Herein, to solve the above problems, we used polyimide (PI) as polymer matrix and montmorillonite (MMT) as lamellar inorganic nanomaterials and prepared water-insoluble bioinspired nacre-like composites with good fire retardancy. PI is a kind of polymer containing imide rings in the main chain[30] which has fabulous comprehensive properties, including high chemical stability, thermal stability, and high mechanical properties.[31, 32] Particularly, the water insoluble PI can be transformed from the water-soluble precursor poly (amic acid) salt (PAAS) by thermal imidization. Using this transformation, it is possible to make nacre-like composites that are not insoluble or swellable by water. By selecting the PI monomer containing polar groups, PAAS can form a strong interaction with the abundant hydroxyl groups on the MMT surface, elegantly resolving the interfacial problem between them, resulting in homogeneous composites. The MMT sheets attached to the PAAS will gradually sink and accumulate in an orderly manner due to the influence of gravity. Finally, by increasing the temperature to volatilize the solvents and complete thermal imidization, while preserving the ordered structure, the bioinspired polyimide composite was realized.

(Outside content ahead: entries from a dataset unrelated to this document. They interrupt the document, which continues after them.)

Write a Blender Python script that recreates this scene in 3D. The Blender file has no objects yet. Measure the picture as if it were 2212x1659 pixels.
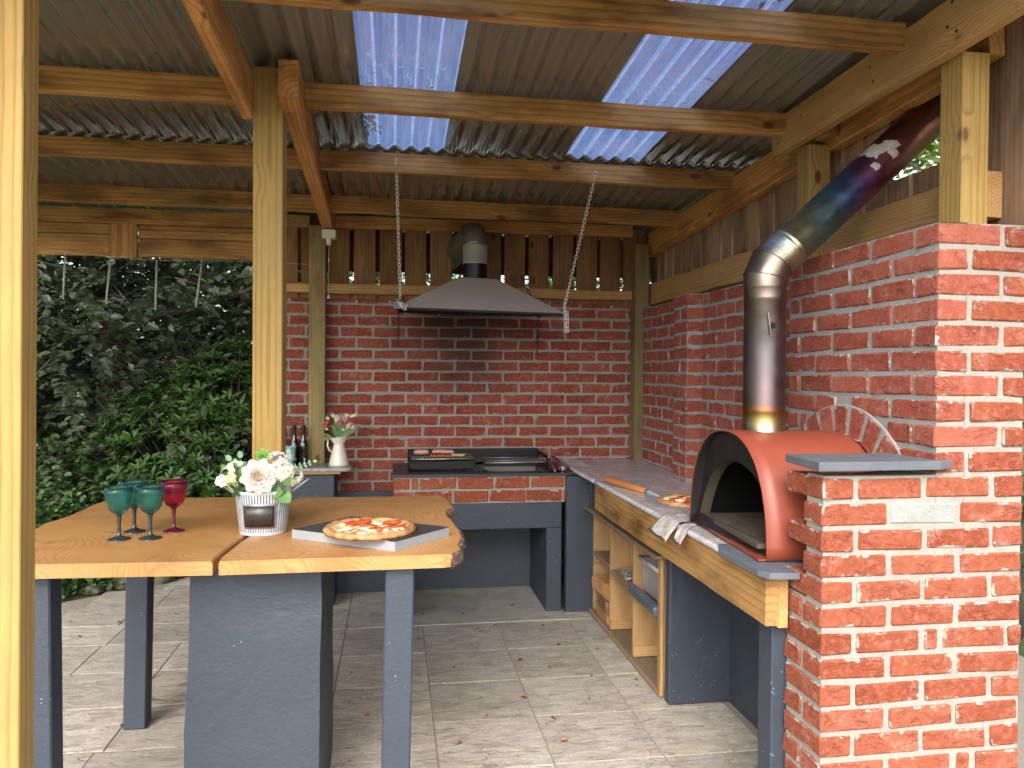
import bpy, bmesh, math, random
import numpy as np
from mathutils import Vector, Matrix, noise as mnoise
R_ = random.Random(7)
sc = bpy.context.scene
C = sc.collection
PI = math.pi
rad = math.radians

# ------------------------------------------------------------------ camera
yaw, pitch, roll = rad(8.8), rad(-0.79), rad(0.45)
fw = Vector((math.sin(yaw)*math.cos(pitch), math.cos(yaw)*math.cos(pitch), math.sin(pitch)))
rt = Vector((math.cos(yaw), -math.sin(yaw), 0))
up = rt.cross(fw)
rt2 = rt*math.cos(roll)+up*math.sin(roll)
up2 = -rt*math.sin(roll)+up*math.cos(roll)
cam = bpy.data.cameras.new('camera')
camo = bpy.data.objects.new('camera', cam); C.objects.link(camo)
camo.matrix_world = Matrix(((rt2.x, up2.x, -fw.x, 0), (rt2.y, up2.y, -fw.y, 0), (rt2.z, up2.z, -fw.z, 1.52), (0, 0, 0, 1)))
cam.sensor_width = 36; cam.lens = 36*1650/2212
cam.clip_start = 0.05; cam.clip_end = 600
sc.camera = camo
# ------------------------------------------------------------------ light
SUN_EL, SUN_AZ = rad(40), rad(200)      # azimuth: direction the light comes from, clockwise from +Y
world = bpy.data.worlds.new('World'); sc.world = world; world.use_nodes = True
nt = world.node_tree
sky = nt.nodes.new('ShaderNodeTexSky'); sky.sky_type = 'NISHITA'; sky.sun_disc = False
sky.sun_elevation = SUN_EL; sky.sun_rotation = SUN_AZ
sky.air_density = 1.0; sky.dust_density = 4.0; sky.ozone_density = 1.0
hs = nt.nodes.new('ShaderNodeHueSaturation'); hs.inputs['Saturation'].default_value = 0.34
nt.links.new(sky.outputs[0], hs.inputs['Color'])
nt.links.new(hs.outputs[0], nt.nodes['Background'].inputs[0])
nt.nodes['Background'].inputs[1].default_value = 0.15
sun = bpy.data.lights.new('sun', 'SUN'); sun.energy = .5; sun.angle = rad(60); sun.color = (1, .95, .87)
suno = bpy.data.objects.new('sun', sun); C.objects.link(suno)
sd = Vector((math.sin(SUN_AZ)*math.cos(SUN_EL), math.cos(SUN_AZ)*math.cos(SUN_EL), math.sin(SUN_EL)))
suno.rotation_euler = sd.to_track_quat('Z', 'Y').to_euler(); suno.location = (0, -3, 6)
sc.view_settings.view_transform = 'Standard'; sc.view_settings.look = 'None'
sc.view_settings.exposure = 1.8; sc.view_settings.gamma = 1; sc.view_settings.use_curve_mapping = False
sc.render.engine = 'CYCLES'
sc.cycles.max_bounces = 8; sc.cycles.diffuse_bounces = 5; sc.cycles.transparent_max_bounces = 12

# ------------------------------------------------------------------ object helpers
W = {}
def link(o, M, parent=None):
    C.objects.link(o)
    if parent is not None:
        o.parent = parent; o.matrix_basis = W[parent].inverted() @ M
    else:
        o.matrix_basis = M
    W[o] = M
    return o
def T(x=0, y=0, z=0): return Matrix.Translation((x, y, z))
def RZ(a): return Matrix.Rotation(a, 4, 'Z')
def RX(a): return Matrix.Rotation(a, 4, 'X')
def RY(a): return Matrix.Rotation(a, 4, 'Y')
def tag(o, label=None, cat=None, group=None, kind=None):
    if label: o['label'] = label
    if cat: o['category'] = cat
    if group: o['group'] = group
    if kind: o['kind'] = kind
    return o
def thing(name, label, cat, loc=(0, 0, 0), group=None, rz=0):
    o = bpy.data.objects.new(name, None); o.empty_display_size = .05
    link(o, T(*loc) @ RZ(rz)); return tag(o, label, cat, group)
def mesh(name, v, f, mat=None, smooth=False):
    me = bpy.data.meshes.new(name); me.from_pydata([tuple(p) for p in v], [], [tuple(q) for q in f]); me.update()
    if mat: me.materials.append(mat)
    if smooth: me.polygons.foreach_set('use_smooth', [True]*len(me.polygons))
    return me
def obj(name, me, parent=None, M=None, label=None):
    o = bpy.data.objects.new(name, me)
    link(o, M if M is not None else Matrix.Identity(4), parent)
    if label: o['label'] = label
    return o
class MB:
    def __init__(s): s.v = []; s.f = []
    def add(s, v, f):
        n = len(s.v); s.v += [tuple(p) for p in v]; s.f += [tuple(i+n for i in q) for q in f]; return s
    def box(s, x0, x1, y0, y1, z0, z1, M=None):
        v = [Vector(p) for p in ((x0,y0,z0),(x1,y0,z0),(x1,y1,z0),(x0,y1,z0),(x0,y0,z1),(x1,y0,z1),(x1,y1,z1),(x0,y1,z1))]
        if M: v = [M @ p for p in v]
        return s.add(v, [(0,3,2,1),(4,5,6,7),(0,1,5,4),(1,2,6,5),(2,3,7,6),(3,0,4,7)])
    def lathe(s, prof, n=32, M=None, cap0=True, cap1=False):
        v = []; f = []
        for r, z in prof:
            for k in range(n):
                a = 2*PI*k/n; p = Vector((r*math.cos(a), r*math.sin(a), z)); v.append(M @ p if M else p)
        for i in range(len(prof)-1):
            for k in range(n):
                k2 = (k+1) % n; f.append((i*n+k, i*n+k2, (i+1)*n+k2, (i+1)*n+k))
        if cap0: f.append(tuple(range(n-1, -1, -1)))
        if cap1: f.append(tuple((len(prof)-1)*n+k for k in range(n)))
        return s.add(v, f)
    def tube(s, pts, r, n=8, closed=False, cap=True):
        pts = [Vector(p) for p in pts]; m = len(pts); v = []; f = []; prev = None
        for i, p in enumerate(pts):
            if closed: t = (pts[(i+1) % m]-pts[i-1]).normalized()
            else: t = (pts[min(i+1, m-1)]-pts[max(i-1, 0)]).normalized()
            if prev is None:
                a = Vector((0, 0, 1)) if abs(t.z) < .9 else Vector((1, 0, 0)); u = t.cross(a).normalized()
            else:
                u = (prev-t*prev.dot(t)).normalized()
            prev = u; w = t.cross(u); rr = r[i] if isinstance(r, (list, tuple)) else r
            for k in range(n):
                a = 2*PI*k/n; v.append(p+u*rr*math.cos(a)+w*rr*math.sin(a))
        for i in range(m if closed else m-1):
            j = (i+1) % m
            for k in range(n):
                k2 = (k+1) % n; f.append((i*n+k, i*n+k2, j*n+k2, j*n+k))
        if cap and not closed:
            f.append(tuple(range(n-1, -1, -1))); f.append(tuple((m-1)*n+k for k in range(n)))
        return s.add(v, f)
    def build(s, name, mat, parent=None, M=None, smooth=False, label=None, bevel=0, sharp=None):
        me = mesh(name, s.v, s.f, mat, smooth)
        if parent is not None and M is None: M = W[parent]; 
        o = obj(name, me, parent, M, label)
        if sharp is not None: me.set_sharp_from_angle(angle=rad(sharp))
        if bevel:
            b = o.modifiers.new('bevel', 'BEVEL'); b.width = bevel; b.segments = 2; b.limit_method = 'ANGLE'; b.angle_limit = rad(40)
        return o
def world_build(mb, name, mat, parent, **k):
    return mb.build(name, mat, parent, M=Matrix.Identity(4), **k)
def chamfer_box(sx, sy, sz, b, jit=0, rnd=None):
    bm = bmesh.new(); bmesh.ops.create_cube(bm, size=1)
    for v in bm.verts: v.co = Vector((v.co.x*sx, v.co.y*sy, v.co.z*sz))
    if jit:
        for v in bm.verts: v.co += Vector([rnd.uniform(-jit, jit) for _ in range(3)])
    if b: bmesh.ops.bevel(bm, geom=bm.edges[:], offset=b, segments=1, affect='EDGES', clamp_overlap=True)
    me = bpy.data.meshes.new('m'); bm.to_mesh(me); bm.free(); return me
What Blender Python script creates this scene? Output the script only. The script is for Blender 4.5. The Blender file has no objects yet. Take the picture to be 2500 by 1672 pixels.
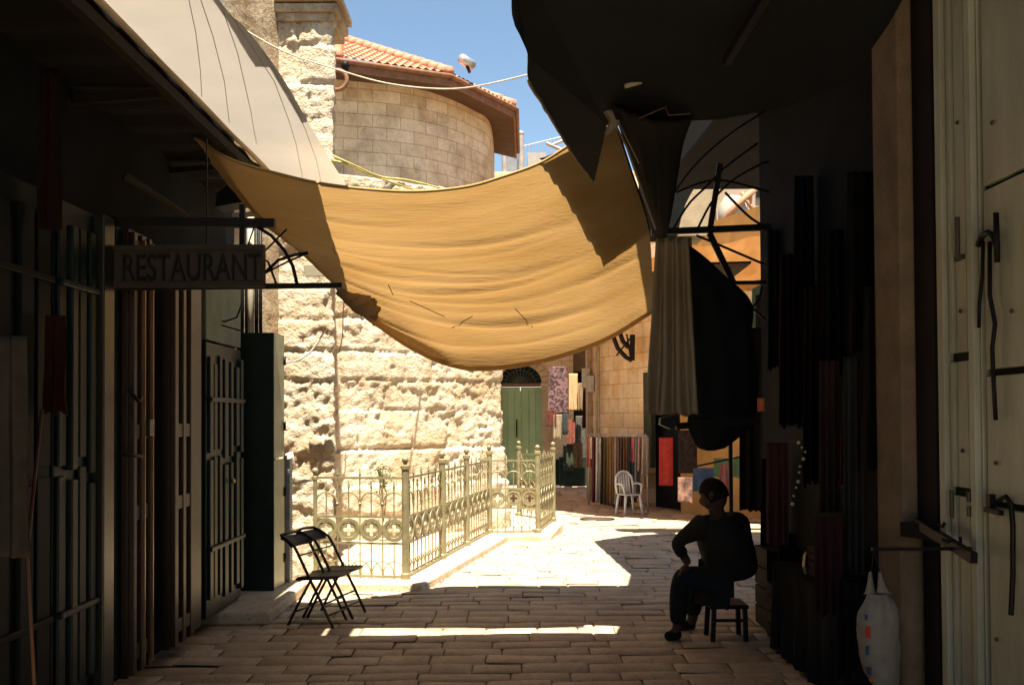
import bpy, bmesh, math, random
import numpy as np
from mathutils import Vector, Matrix, Euler
R = math.radians
random.seed(7)
scene = bpy.context.scene
COL = scene.collection

# ------------------------------------------------------------------ camera
F = 2430.0                       # focal length in photo pixels (photo 2500 x 1672)
PITCH, ROLL, EYE = R(1.2), R(0.35), 1.62
cam_d = bpy.data.cameras.new("camera")
cam = bpy.data.objects.new("camera", cam_d)
COL.objects.link(cam)
cam_d.sensor_width = 36.0
cam_d.lens = F / 2500 * 36.0
cam_d.clip_end = 500
cam_d.shift_y = 131 / 2500
cam.matrix_world = Matrix.Translation((0, 0, EYE)) @ Matrix.Rotation(R(90) + PITCH, 4, 'X') @ Matrix.Rotation(-ROLL, 4, 'Z')
scene.camera = cam
_RM = cam.matrix_world.to_3x3()
PY = 836 + 131

def W(x, y, Y):
    """photo direction at forward distance Y -> point in the street"""
    d = _RM @ Vector(((x - 1250) / F, -(y - PY) / F, -1.0))
    t = Y / d.y
    return Vector((d.x * t, Y, EYE + d.z * t))

def ground_z(Y):
    if Y < 13.5: return 0.0
    return -0.42 * min(1.0, (Y - 13.5) / 7.0)

# ------------------------------------------------------------------ light
EL = math.atan(1 / math.hypot(0.04, 0.33))
w = bpy.data.worlds.new("World"); scene.world = w; w.use_nodes = True
nt = w.node_tree
sky = nt.nodes.new('ShaderNodeTexSky'); sky.sky_type = 'NISHITA'
sky.sun_disc = False; sky.sun_elevation = EL; sky.sun_rotation = R(173)
sky.altitude = 800; sky.dust_density = .5; sky.ozone_density = 1.0
bg = nt.nodes['Background']; bg.inputs['Strength'].default_value = 0.05
hs = nt.nodes.new('ShaderNodeHueSaturation'); hs.inputs['Saturation'].default_value = .95; hs.inputs['Hue'].default_value = .49
nt.links.new(sky.outputs[0], hs.inputs['Color']); nt.links.new(hs.outputs[0], bg.inputs[0])
sl = bpy.data.lights.new("sun", 'SUN'); sl.energy = 5.0; sl.angle = R(0.5); sl.color = (1.0, 0.90, 0.75)
so = bpy.data.objects.new("sun", sl); COL.objects.link(so)
so.rotation_euler = Vector((-0.04, 0.33, -1)).to_track_quat('-Z', 'Y').to_euler()
so.location = (0, 0, 30)
scene.view_settings.view_transform = 'Standard'
scene.view_settings.look = 'None'
scene.view_settings.exposure = 2.0
scene.cycles.max_bounces = 10
scene.cycles.diffuse_bounces = 6
scene.cycles.use_denoising = True
scene.cycles.sample_clamp_indirect = 6

# ------------------------------------------------------------------ helpers
class MB:
    def __init__(s): s.v = []; s.f = []
    def add(s, vs, fs):
        b = len(s.v); s.v += [tuple(p) for p in vs]; s.f += [tuple(b + i for i in f) for f in fs]; return s
    def box(s, a, b, m=None):
        x0, y0, z0 = a; x1, y1, z1 = b
        vs = [Vector(p) for p in ((x0,y0,z0),(x1,y0,z0),(x1,y1,z0),(x0,y1,z0),(x0,y0,z1),(x1,y0,z1),(x1,y1,z1),(x0,y1,z1))]
        if m: vs = [m @ p for p in vs]
        return s.add(vs, [(0,3,2,1),(4,5,6,7),(0,1,5,4),(1,2,6,5),(2,3,7,6),(3,0,4,7)])
    def tube(s, pts, r, n=8, closed=False):
        pts = [Vector(p) for p in pts]; k = len(pts)
        rs = r if isinstance(r, (list, tuple)) else [r] * k
        b = len(s.v); prev = None
        for i, p in enumerate(pts):
            if closed: t = pts[(i+1) % k] - pts[i-1]
            else: t = pts[min(i+1, k-1)] - pts[max(i-1, 0)]
            t = t.normalized() if t.length > 1e-9 else Vector((0,0,1))
            if prev is None:
                u = t.cross(Vector((0,0,1)) if abs(t.z) < .9 else Vector((1,0,0))).normalized()
            else:
                u = prev - t * prev.dot(t)
                u = u.normalized() if u.length > 1e-6 else t.orthogonal().normalized()
            prev = u; v = t.cross(u)
            for j in range(n):
                a = 2*math.pi*j/n
                s.v.append(tuple(p + (u*math.cos(a) + v*math.sin(a)) * rs[i]))
        m = k if closed else k-1
        for i in range(m):
            i2 = (i+1) % k
            for j in range(n):
                s.f.append((b+i*n+j, b+i*n+(j+1)%n, b+i2*n+(j+1)%n, b+i2*n+j))
        if not closed:
            s.f.append(tuple(b+j for j in range(n))[::-1]); s.f.append(tuple(b+(k-1)*n+j for j in range(n)))
        return s
    def bar(s, a, b, wd, dp=None):
        """square bar"""
        a = Vector(a); b = Vector(b); dp = dp or wd
        t = (b-a).normalized(); u = t.cross(Vector((0,0,1)) if abs(t.z) < .9 else Vector((0,1,0))).normalized(); v = t.cross(u)
        vs = [p + u*i*wd/2 + v*j*dp/2 for p in (a, b) for i, j in ((-1,-1),(1,-1),(1,1),(-1,1))]
        return s.add(vs, [(0,1,2,3),(7,6,5,4),(0,4,5,1),(1,5,6,2),(2,6,7,3),(3,7,4,0)])
    def lathe(s, prof, c=(0,0,0), n=16, m=None):
        b = len(s.v); c = Vector(c)
        for r, z in prof:
            for j in range(n):
                a = 2*math.pi*j/n; p = Vector((r*math.cos(a), r*math.sin(a), z))
                if m: p = m @ p
                s.v.append(tuple(p + c))
        for i in range(len(prof)-1):
            for j in range(n): s.f.append((b+i*n+j, b+i*n+(j+1)%n, b+(i+1)*n+(j+1)%n, b+(i+1)*n+j))
        s.f.append(tuple(b+j for j in range(n))[::-1]); s.f.append(tuple(b+(len(prof)-1)*n+j for j in range(n)))
        return s
    def ball(s, c, r, n=12, sc=(1,1,1)):
        pr = [(max(1e-4, r*math.sin(math.pi*i/8)), -r*math.cos(math.pi*i/8)) for i in range(9)]
        return s.lathe(pr, c, n, Matrix.Diagonal((*sc, 1)))
    def grid(s, P):
        """P[i][j] points"""
        n, m = len(P), len(P[0]); b = len(s.v)
        for row in P:
            for p in row: s.v.append(tuple(p))
        for i in range(n-1):
            for j in range(m-1): s.f.append((b+i*m+j, b+i*m+j+1, b+(i+1)*m+j+1, b+(i+1)*m+j))
        return s
    def prism(s, poly, off):
        """closed polygon extruded by vector"""
        n = len(poly); off = Vector(off)
        vs = [Vector(p) for p in poly] + [Vector(p) + off for p in poly]
        return s.add(vs, [tuple(range(n))[::-1], tuple(range(n, 2*n))] + [(i, (i+1) % n, n+(i+1) % n, n+i) for i in range(n)])
    def build(s, name, m=None, parent=None, smooth=False, bevel=0, solid=0):
        me = bpy.data.meshes.new(name); me.from_pydata(s.v, [], s.f); me.update()
        bm = bmesh.new(); bm.from_mesh(me); bmesh.ops.recalc_face_normals(bm, faces=bm.faces); bm.to_mesh(me); bm.free()
        if smooth:
            for p in me.polygons: p.use_smooth = True
        o = bpy.data.objects.new(name, me); COL.objects.link(o)
        if m: me.materials.append(m)
        if solid:
            md = o.modifiers.new('s', 'SOLIDIFY'); md.thickness = solid; md.offset = 0
        if bevel:
            md = o.modifiers.new('b', 'BEVEL'); md.width = bevel; md.segments = 2; md.limit_method = 'ANGLE'
        if parent:
            o.parent = parent; o.matrix_parent_inverse = Matrix.Translation(-Vector(parent.location)) if parent.parent is None and parent.type == 'EMPTY' else Matrix.Identity(4)
        return o

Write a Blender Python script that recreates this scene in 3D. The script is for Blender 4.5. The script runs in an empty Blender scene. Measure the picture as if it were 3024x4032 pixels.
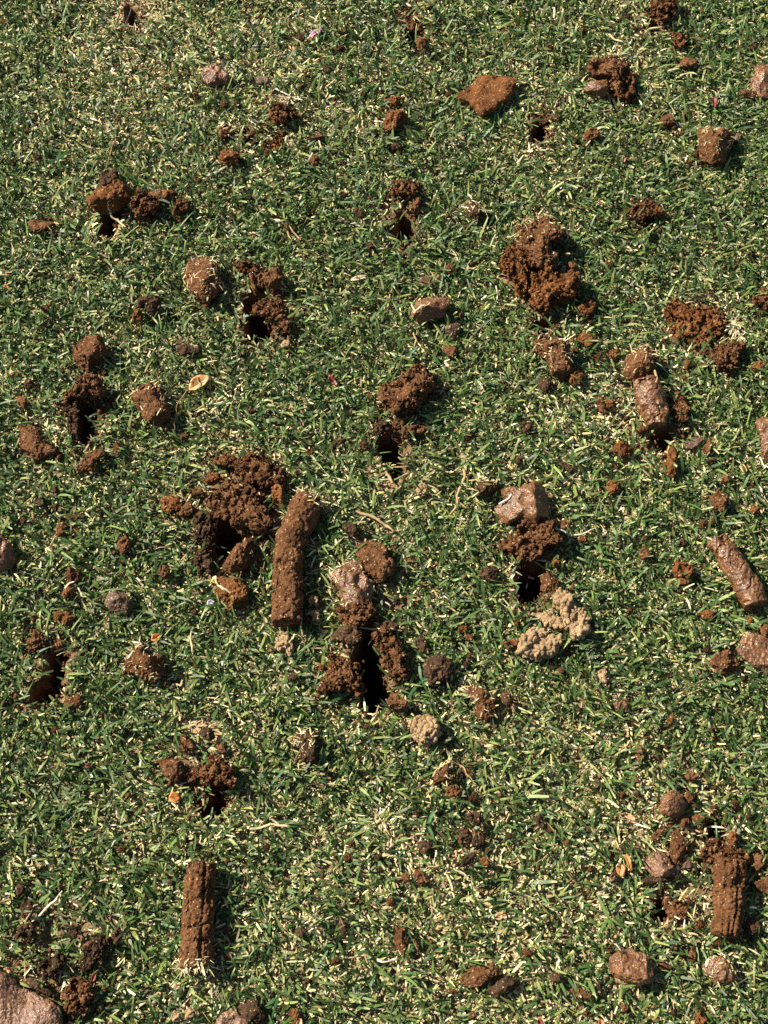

Benefiting from the well-ordered layered structure, the composite shows excellent gas barrier properties, followed by the improvement of its flame retardancy, which is reflected in a significant increase in the limiting oxygen index (LOI). Besides, the composite framework is retained after combustion, which plays a role in delaying the spread of the fire. Surprisingly, even if the PAAS is used as a polymer matrix, composite coating with MMT’s still has good flame retardant properties. When PAAS is coated on PU foam, it gives flammable PU foam self-extinguishing performance, and the flame retardant and smoke suppression performance are significantly improved. This is a meaningful discovery. Through structural design, PAAS can be quantitatively imidized at 150oC.[33] When PAAS/MMT is coated on some 150 oC resistant foam, it can be converted into PI/MMT coating after quantitative imidization to obtain higher flame retardancy. Moreover, even PAAS/MMT coating can effectively improve the flame retardancy. To sum up, this work will further broaden the application of bioinspired nacre-like materials in the field of fire protection.